Globally, it was the fourth-warmest year on record, and temperatures are now about 1.1 degrees above the pre-industrial norm. (Incidentally, my meteorologist mate explained to me what these measurements are an expression of: when we talk about ‘a degree’ in these conversations, it is an aggregation of the mean of daily maximums and minimums. So if more of the days were hovering in the vicinity of the maximum temperatures, the warming would be more pronounced than it sounds.) That’s more than half way to the 2-degree upper limit of warming almost 200 nations agreed to work towards under the Paris climate agreement signed in 2015.  Every year since 1978 has been above the 1961-90 average for mean temperatures, the Bureau of Meteorology said.

It is estimated that Australia has contributed 1.1% of all greenhouse emissions though today, even after our population has exploded, we only account for 0.33% of the world’s population.  In 2014 terms, Australia was the 15th largest emitter of greenhouse gases in the world, emitting more than Saudi Arabia, the UK, South Africa, France and Italy amongst many others, and ours have been going up while some of theirs have been going down.  We have one of the highest emissions per capita in the world, even though that metric has been decreasing for most of the past 28 years as our population has grown rapidly through migration and manufacturing processes have become more efficient. 

The only good news the government tries to spin is this decrease in per capita emissions, an irrelevance to our Paris targets.  It’s a risky business, that bit of spin, because ‘even after all this reduction, Australia still has the highest per capita emissions of any developed country’ should be a relatively easy retort.  The federal government simply lies to its people that we are on track to meet the commitments we made at the Paris conference (we are in fact on track to get nowhere near them).  It drops the climate data just before Christmas each year, having hung onto it for months.  The whole question of how to count Australia’s climate emissions is bedevilled by an accounting trick negotiated by us into the Kyoto Protocol and carried into the Paris Accord.  The Guardian explains it well:

‘Rather disgracefully Australia is allowed to count [credits for chopping down fewer trees than in the base years on which reductions figures are based] towards its Paris agreement to reduce emissions by 26% below 2005 levels. The reason this is disgraceful is because it means we are able to take into account the high amount of forest clearing that was occurring at the time, and to bank improvements merely due to us being less bad now than we were, not because we have actually improved our emissions.  We did the same thing for our Kyoto commitment, which had 1990 as the base year – a year in which we had a massive amount of land clearing.’

The Australian states are taking the lead on climate.  By way of example, Victoria’s government has promised to install solar to 650,000 households at no up-front cost, paying half the price itself and allowing the other half to be paid back interest free over four years.  Indeed, my local government had already taken up the C02 cudgels and have promised to install solar at my new place with a ten year interest free loan.
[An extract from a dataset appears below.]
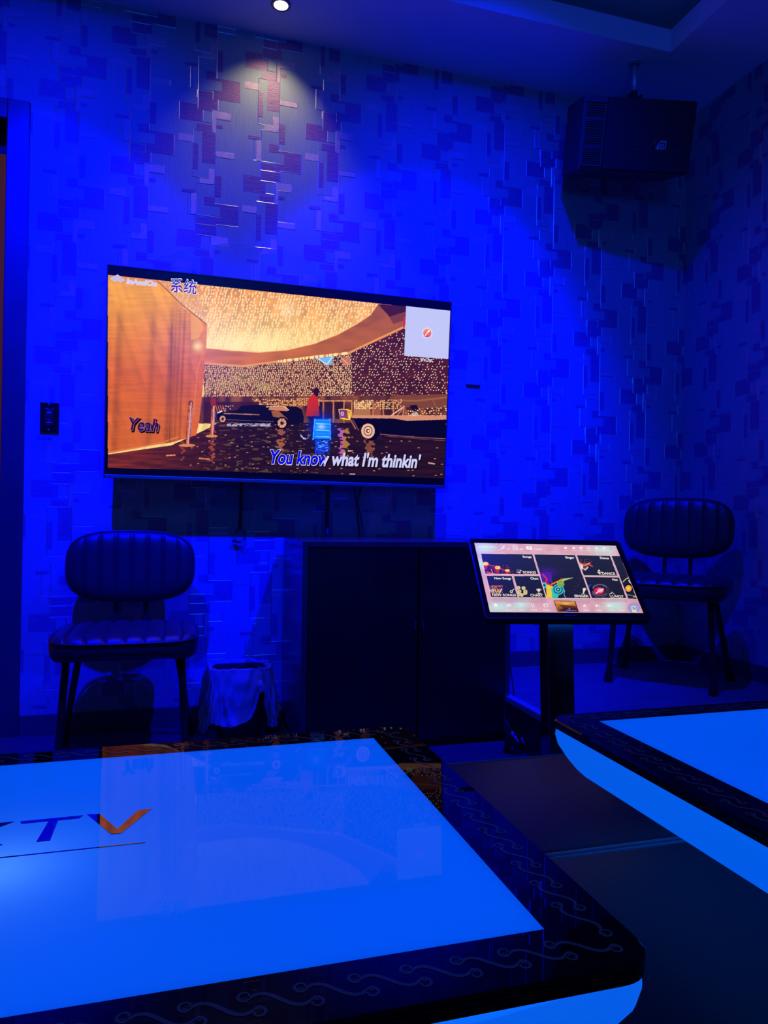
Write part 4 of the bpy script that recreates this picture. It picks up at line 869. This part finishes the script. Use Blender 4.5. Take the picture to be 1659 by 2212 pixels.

Meanwhile, the federal government is looking for an energy policy following the collapse of the in fact rather pathetic but too-something-or-other for the right wing of the government to stomach National Energy Guarantee.  It is certainly doing nothing positive to advance renewable energy which might be switched on any time soon. (Snowy 2.0 is predicted to first produce power in 2024, 6 years before our 2030 deadline under the Paris Accord), and is talking it down a great deal.  Yet a study published in 2018 showed that renewable energy had decreased rather than increased electricity prices, even in South Australia, which has some of the highest power prices in the world.

As Sir David Attenborough warned that ‘If we don’t take action, the collapse of our civilisations and the extinction of much of the natural world is on the horizon’, work began on the Adani coal mine.